Step Multiset Action
Start [1, 1] A picks both
End [2] or [0] B responds, game ends

This confirms that the terminal size is 1.

Now consider $N = 4$. Initially we have four ones. After the first move, the state becomes either $[2,1,1]$ or $[0,1,1]$. In both cases, Player B can ensure that no immediate termination condition is triggered in a way that preserves multiple elements, and the process continues until only one element remains.

Step Multiset Action
Start [1,1,1,1] A picks two
After 1 [2,1,1] or [0,1,1] B responds
End [x] repeated reductions until single element

This shows that even when values diverge early, they do not affect the final remaining count.

Complexity Analysis

Measure Complexity Explanation
Time $O(1)$ Only a single read and print operation
Space $O(1)$ No additional data structures

The solution easily satisfies the constraints since no computation depends on $N$.

Test Cases

import sys, io

def run(inp: str) -> str:
    sys.stdin = io.StringIO(inp)
    import sys
    input = sys.stdin.readline
    n = int(input().strip())
    return str(1)

assert run("2\n") == "1", "minimum case"
assert run("4\n") == "1", "small even case"
assert run("10\n") == "1", "general even case"
assert run("1000000000000000000\n") == "1", "maximum case"
assert run("6\n") == "1", "intermediate case"
Test input Expected output What it validates
2 1 smallest valid game
4 1 first non-trivial branching
10 1 general stability
10^18 1 handles max constraint

Edge Cases

For the smallest input $N = 2$, the game ends immediately after the first move.
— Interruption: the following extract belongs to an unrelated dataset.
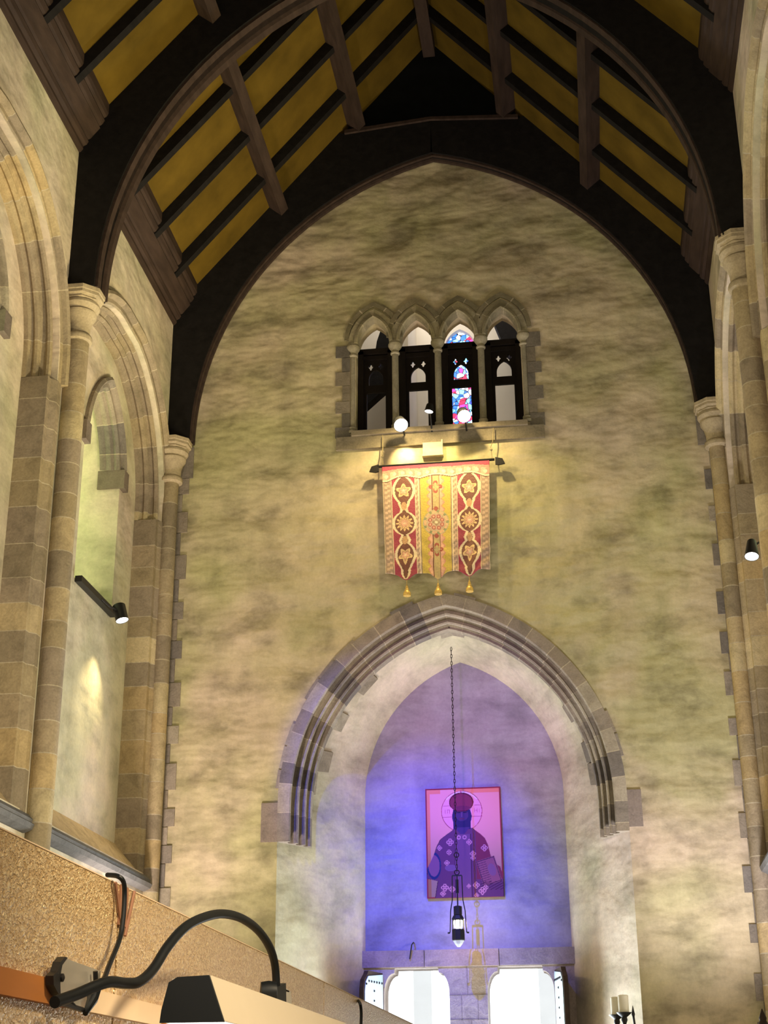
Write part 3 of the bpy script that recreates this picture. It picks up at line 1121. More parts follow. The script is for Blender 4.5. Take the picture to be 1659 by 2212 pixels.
    put(val & (v > sc_ - 0.014), cream)
    put((v >= sc_) & (v < sc_ + 0.008), dark)
    return C


BX0, BX1, BZ1, BZ0 = -0.705, 0.760, 9.795, 8.235
t = empty('banner', (XC, -0.14, BZ1), 'red and gold embroidered banner hanging from a rod under the four-light window', 'banner')
nu, nv = 190, 210
U, V = np.meshgrid(np.linspace(0, 1, nu + 1), np.linspace(0, 1, nv + 1))
wave = 0.012*np.sin(U*PI*9 + 1) * V + 0.010*np.sin(U*21 + V*9)*V**2 + 0.012*np.sin(V*45 + 6*np.sin(U*7))*smooth(0.45, 1.0, V)*(0.5 + 0.5*np.abs(U - 0.2))
wave += 0.02*np.sin((U - 0.5)*PI)**2*V
bl = 0.052*np.exp(-((U - 0.2)/0.07)**2) + 0.055*np.exp(-((U - 0.5)/0.06)**2) + 0.045*np.exp(-((U - 0.8)/0.07)**2)
X = BX0 + (BX1 - BX0)*U + (0.5 - U)*0.09*V
Z = BZ1 + (BZ0 - BZ1)*V - bl*smooth(0.85, 1.0, V)*1.9
Y = -0.14 - wave
Cc = banner_paint((U[:-1, :-1] + U[1:, 1:])/2, (V[:-1, :-1] + V[1:, 1:])/2)
mm = MB()
P = np.stack([X, Y, Z], -1).reshape(-1, 3)
W1 = nu + 1
fs = [(j*W1 + i, j*W1 + i + 1, (j + 1)*W1 + i + 1, (j + 1)*W1 + i) for j in range(nv) for i in range(nu)]
mm.add(P.tolist(), fs, [tuple(c) for c in Cc.reshape(-1, 3)])
cl = mm.build('cloth', attr_mat('embroidered_cloth', 0.65, 0.0, 0.5), t, smooth=True)
so = cl.modifiers.new('thick', 'SOLIDIFY'); so.thickness = 0.012; so.offset = -1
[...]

Player A removes both elements, and Player B returns either 0 or 2, leaving exactly one element on the board. This confirms that the rule “cookies equal remaining elements” is applied after termination, not based on values being nonzero.

For very large $N$, the same logic applies because no intermediate configuration can stabilize into multiple forced-ending elements. Even though values can grow through repeated sums, Player B can always counteract by choosing absolute differences in earlier steps, preventing any multi-element terminal trap. The process still collapses until a single element remains, so the output stays 1.